# Goal:
Look over the lines below. Report each one that includes the string "scene".

# Source material:
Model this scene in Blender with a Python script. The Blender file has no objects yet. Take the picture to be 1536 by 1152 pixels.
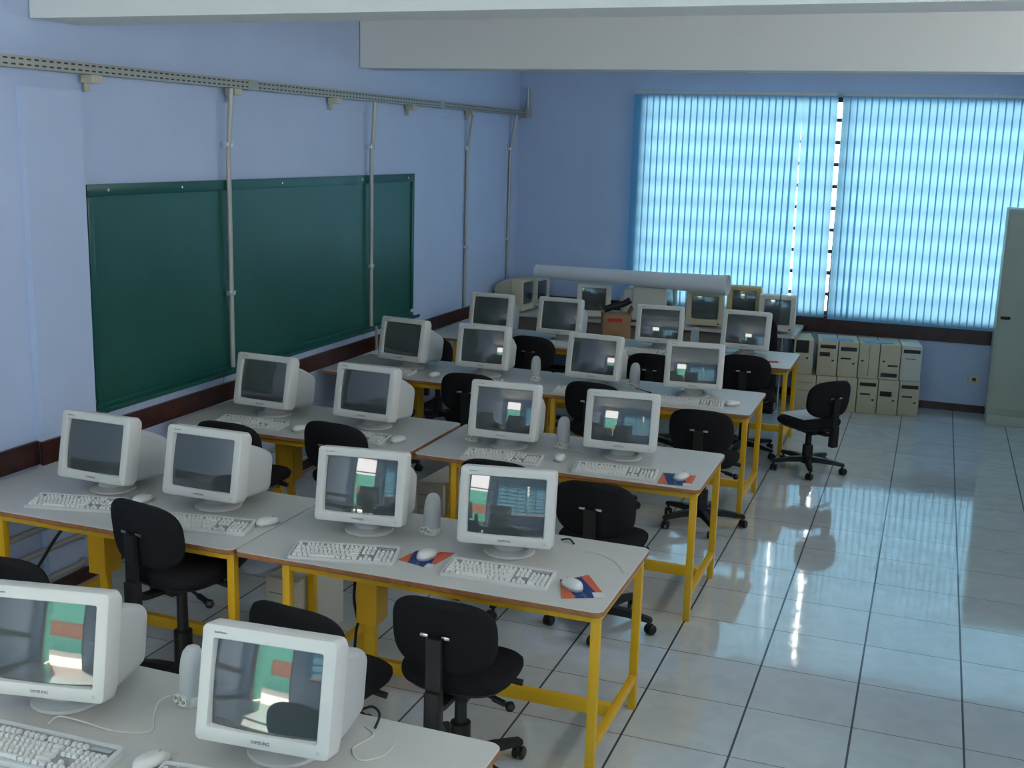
import bpy, bmesh, math, random
from mathutils import Vector, Matrix
random.seed(7)
PI = math.pi
SC = bpy.context.scene
COL = SC.collection

# ------------------------------------------------------------------ materials
def mat(name, color, rough=0.5, spec=0.5, metal=0.0, bump=0.0, bscale=200.0, coat=0.0, vary=0.0, vscale=8.0):
    m = bpy.data.materials.new(name); m.use_nodes = True
    nt = m.node_tree; b = nt.nodes['Principled BSDF']
    b.inputs['Base Color'].default_value = (*color, 1)
    b.inputs['Roughness'].default_value = rough
    b.inputs['Specular IOR Level'].default_value = spec
    b.inputs['Metallic'].default_value = metal
    b.inputs['Coat Weight'].default_value = coat
    tc = nt.nodes.new('ShaderNodeTexCoord')
    if bump > 0:
        n = nt.nodes.new('ShaderNodeTexNoise'); n.inputs['Scale'].default_value = bscale
        n.inputs['Detail'].default_value = 3
        nt.links.new(tc.outputs['Object'], n.inputs['Vector'])
        bp = nt.nodes.new('ShaderNodeBump'); bp.inputs['Strength'].default_value = bump
        bp.inputs['Distance'].default_value = 0.01
        nt.links.new(n.outputs['Fac'], bp.inputs['Height'])
        nt.links.new(bp.outputs['Normal'], b.inputs['Normal'])
    if vary > 0:
        n2 = nt.nodes.new('ShaderNodeTexNoise'); n2.inputs['Scale'].default_value = vscale
        n2.inputs['Detail'].default_value = 4
        nt.links.new(tc.outputs['Object'], n2.inputs['Vector'])
        r = nt.nodes.new('ShaderNodeValToRGB')
        r.color_ramp.elements[0].position = 0.3; r.color_ramp.elements[1].position = 0.7
        r.color_ramp.elements[0].color = (*[c * (1 - vary) for c in color], 1)
        r.color_ramp.elements[1].color = (*[min(1, c * (1 + vary)) for c in color], 1)
        nt.links.new(n2.outputs['Fac'], r.inputs['Fac'])
        nt.links.new(r.outputs['Color'], b.inputs['Base Color'])
    return m

M = {}
M['wall'] = mat('wall_paint', (0.46, 0.545, 0.74), 0.55, 0.35, bump=0.05, bscale=60, vary=0.03, vscale=2)
M['white_paint'] = mat('white_paint', (0.80, 0.79, 0.77), 0.8, 0.2, bump=0.04, bscale=50)
M['dark_wood'] = mat('dark_wood', (0.052, 0.017, 0.013), 0.35, 0.4, vary=0.35, vscale=12)
M['tray_metal'] = mat('tray_metal', (0.36, 0.37, 0.33), 0.45, 0.5, metal=0.3)
def slotted_material():
    m = mat('tray_slotted', (0.36, 0.37, 0.33), 0.45, 0.5, metal=0.3)
    nt = m.node_tree; b = nt.nodes['Principled BSDF']; L = nt.links.new
    tc = nt.nodes.new('ShaderNodeTexCoord'); s = nt.nodes.new('ShaderNodeSeparateXYZ'); L(tc.outputs['Object'], s.inputs[0])
    def op(o, a, b_):
        n = nt.nodes.new('ShaderNodeMath'); n.operation = o
        for i, v in enumerate((a, b_)):
            if isinstance(v, (int, float)): n.inputs[i].default_value = v
            elif v is not None: L(v, n.inputs[i])
        return n.outputs[0]
    y = op('LESS_THAN', op('FRACT', op('DIVIDE', op('ADD', s.outputs[1], 20.0), 0.052), None), 0.58)
    z = op('MAXIMUM', op('LESS_THAN', op('ABSOLUTE', op('SUBTRACT', s.outputs[2], 2.798), None), 0.0042), op('LESS_THAN', op('ABSOLUTE', op('SUBTRACT', s.outputs[2], 2.825), None), 0.0042))
    x = op('GREATER_THAN', s.outputs[0], 0.0965)
    k = op('MULTIPLY', op('MULTIPLY', y, z), x)
    mx = nt.nodes.new('ShaderNodeMix'); mx.data_type = 'RGBA'; L(k, mx.inputs[0]); mx.inputs[6].default_value = (0.36, 0.37, 0.33, 1); mx.inputs[7].default_value = (0.04, 0.03, 0.025, 1)
    L(mx.outputs[2], b.inputs['Base Color']); return m
M['tray_slotted'] = slotted_material()
M['conduit'] = mat('conduit_metal', (0.42, 0.41, 0.39), 0.42, 0.5, metal=0.35)
M['clamp'] = mat('clamp_metal', (0.7, 0.7, 0.7), 0.25, 0.5, metal=0.8)
M['hole'] = mat('dark_slot', (0.03, 0.025, 0.02), 0.9, 0.1)
M['box_beige'] = mat('box_beige', (0.50, 0.46, 0.37), 0.5, 0.4)
M['yellow'] = mat('yellow_enamel', (0.75, 0.42, 0.008), 0.38, 0.5, vary=0.05, vscale=5)
M['top_white'] = mat('table_laminate', (0.55, 0.54, 0.51), 0.38, 0.4, bump=0.03, bscale=350, vary=0.04, vscale=3)
M['edge_brown'] = mat('table_edge', (0.34, 0.145, 0.055), 0.5, 0.3, vary=0.2, vscale=15)
M['bezel'] = mat('monitor_shell_pale', (0.66, 0.645, 0.61), 0.5, 0.4, bump=0.02, bscale=500)
M['shell'] = mat('monitor_shell_rear', (0.53, 0.53, 0.52), 0.55, 0.4, bump=0.02, bscale=500)
M['screen'] = mat('crt_glass', (0.062, 0.076, 0.078), 0.04, 0.9, coat=0.6)
M['screen'].node_tree.nodes['Principled BSDF'].inputs['Coat Roughness'].default_value = 0.02
M['logo'] = mat('logo_grey', (0.12, 0.12, 0.15), 0.5)
M['key'] = mat('key_plastic', (0.70, 0.69, 0.66), 0.5, 0.4)
M['kb'] = mat('keyboard_plastic', (0.58, 0.59, 0.58), 0.5, 0.4)
M['kb_recess'] = mat('keyboard_recess', (0.30, 0.30, 0.30), 0.6, 0.2)
M['mouse'] = mat('mouse_plastic', (0.68, 0.67, 0.63), 0.4, 0.5)
M['mouse_grey'] = mat('mouse_grey', (0.40, 0.41, 0.44), 0.45, 0.4)
M['grille'] = mat('speaker_cloth', (0.52, 0.53, 0.54), 0.9, 0.1, bump=0.3, bscale=900)
M['sp_base'] = mat('speaker_base', (0.78, 0.76, 0.70), 0.45, 0.4)
M['knob'] = mat('speaker_knob', (0.45, 0.44, 0.42), 0.45, 0.4)
M['fabric'] = mat('black_fabric', (0.014, 0.014, 0.016), 0.95, 0.15, bump=0.3, bscale=600)
M['black'] = mat('black_plastic', (0.012, 0.012, 0.013), 0.42, 0.4)
M['steel'] = mat('steel', (0.6, 0.6, 0.6), 0.25, 0.5, metal=1.0)
M['rubber'] = mat('black_cable', (0.012, 0.012, 0.012), 0.5, 0.3)
M['white_cable'] = mat('white_cable', (0.66, 0.64, 0.58), 0.5, 0.3)
M['beige'] = mat('aged_beige', (0.58, 0.52, 0.36), 0.5, 0.4, vary=0.05, vscale=5)
M['beige_pale'] = mat('pale_beige', (0.64, 0.62, 0.54), 0.5, 0.4)
M['beige_yellow'] = mat('yellowed_beige', (0.52, 0.41, 0.17), 0.5, 0.4)
M['bay'] = mat('dark_bay', (0.025, 0.023, 0.022), 0.4, 0.4)
M['cabinet'] = mat('cabinet_enamel', (0.43, 0.46, 0.38), 0.45, 0.4, vary=0.03, vscale=4)
M['paper'] = mat('paper', (0.74, 0.74, 0.76), 0.75, 0.2)
M['carton'] = mat('carton', (0.36, 0.21, 0.12), 0.85, 0.1, vary=0.1, vscale=10)
M['red'] = mat('red_print', (0.5, 0.05, 0.04), 0.7, 0.2)
M['pad_white'] = mat('pad_back', (0.6, 0.6, 0.62), 0.6)
M['panel_brown'] = mat('modesty_panel', (0.20, 0.165, 0.14), 0.6, 0.2)
M['frame_dark'] = mat('window_frame_green', (0.012, 0.045, 0.045), 0.4, 0.4)
M['teal'] = mat('teal_outer_wall', (0.12, 0.42, 0.33), 0.8, 0.2)
M['outside'] = mat('pale_paving', (0.75, 0.70, 0.62), 0.8, 0.2)
M['brick'] = mat('brick_red', (0.36, 0.17, 0.11), 0.85, 0.1, vary=0.25, vscale=14)
M['rail_white'] = mat('headrail', (0.62, 0.66, 0.68), 0.4, 0.4)
M['plate'] = mat('outlet_plate', (0.60, 0.55, 0.42), 0.5)
M['folder'] = mat('blue_grey_card', (0.20, 0.30, 0.45), 0.6)

def chalkboard_material():
    m = mat('chalkboard_green', (0.004, 0.085, 0.066), 0.34, 0.6)
    nt = m.node_tree; b = nt.nodes['Principled BSDF']
    tc = nt.nodes.new('ShaderNodeTexCoord')
    n = nt.nodes.new('ShaderNodeTexNoise'); n.inputs['Scale'].default_value = 1.3; n.inputs['Detail'].default_value = 6
    n.inputs['Roughness'].default_value = 0.65
    nt.links.new(tc.outputs['Object'], n.inputs['Vector'])
    r = nt.nodes.new('ShaderNodeValToRGB')
    r.color_ramp.elements[0].position = 0.38; r.color_ramp.elements[1].position = 0.8
    r.color_ramp.elements[0].color = (0.004, 0.070, 0.052, 1); r.color_ramp.elements[1].color = (0.008, 0.095, 0.075, 1)
    nt.links.new(n.outputs['Fac'], r.inputs['Fac']); nt.links.new(r.outputs['Color'], b.inputs['Base Color'])
    return m
M['board'] = chalkboard_material()
M['board_frame'] = mat('chalkboard_frame', (0.006, 0.075, 0.062), 0.3, 0.5)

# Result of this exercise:
Model this scene in Blender with a Python script. The Blender file has no objects yet. Take the picture to be 1536 by 1152 pixels.
SC = bpy.context.scene